Item 7.  Financial Statements, Pro Forma Financial Information and Exhibits

         (c)      Exhibits

        Exhibit No.           Description
        -----------           -----------

        Exhibit 10.22         Senior Unsecured Multiple-Draw Term Loan
                              Agreement, dated as of January 28, 2004, between
                              MacAndrews & Forbes Holdings Inc. and Revlon
                              Consumer Products Corporation (incorporated by
                              reference to Exhibit 10.22 of the Current Report
                              on Form 8-K of Revlon Consumer Products
                              Corporation filed with the Securities and
                              Exchange Commission on January 29, 2004 (the
                              "RCPC January Form 8-K")).


       Exhibit 4.28           Third Amendment and Second Waiver Agreement,
                              dated as of January 28, 2004, among Revlon
                              Consumer Products Corporation, its subsidiaries
                              parties thereto, the lenders parties thereto,
                              Citibank, N.A., as documentation agent, J.P.
                              Morgan Securities Inc., as arranger, and JPMorgan
                              Chase Bank, as administrative agent (incorporated
                              by reference to Exhibit 4.28 of the RCPC January
                              Form 8-K).

      Exhibit 99.1            Press Release dated January 29, 2004.




                                   SIGNATURE

         Pursuant to the requirements of the Securities Exchange Act of 1934,
the registrant has duly caused this report to be signed on its behalf by the
undersigned hereunto duly authorized.

                                         REVLON, INC.
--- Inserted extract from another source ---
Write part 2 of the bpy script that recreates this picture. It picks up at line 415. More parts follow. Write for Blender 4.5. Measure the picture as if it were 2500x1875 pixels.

                                         By:   /s/  Robert K. Kretzman
                                               -----------------------------
                                         Robert K. Kretzman
                                         Executive Vice President, General
                                         Counsel and Chief Legal Officer

Date: January 29, 2004




                                 EXHIBIT INDEX


        Exhibit No.           Description
        -----------           -----------

        Exhibit 10.22         Senior Unsecured Multiple-Draw Term Loan
                              Agreement, dated as of January 28, 2004, between
                              MacAndrews & Forbes Holdings Inc. and Revlon
                              Consumer Products Corporation (incorporated by
                              reference to Exhibit 10.22 of the Current Report
                              on Form 8-K of Revlon Consumer Products
                              Corporation filed with the Securities and
                              Exchange Commission on January 29, 2004 (the
                              "RCPC January Form 8-K")).


       Exhibit 4.28           Third Amendment and Second Waiver Agreement,
                              dated as of January 28, 2004, among Revlon
                              Consumer Products Corporation, its subsidiaries
                              parties thereto, the lenders parties thereto,
                              Citibank, N.A., as documentation agent, J.P.
                              Morgan Securities Inc., as arranger, and JPMorgan
                              Chase Bank, as administrative agent (incorporated
                              by reference to Exhibit 4.28 of the RCPC January
                              Form 8-K).

      Exhibit 99.1            Press Release dated January 29, 2004.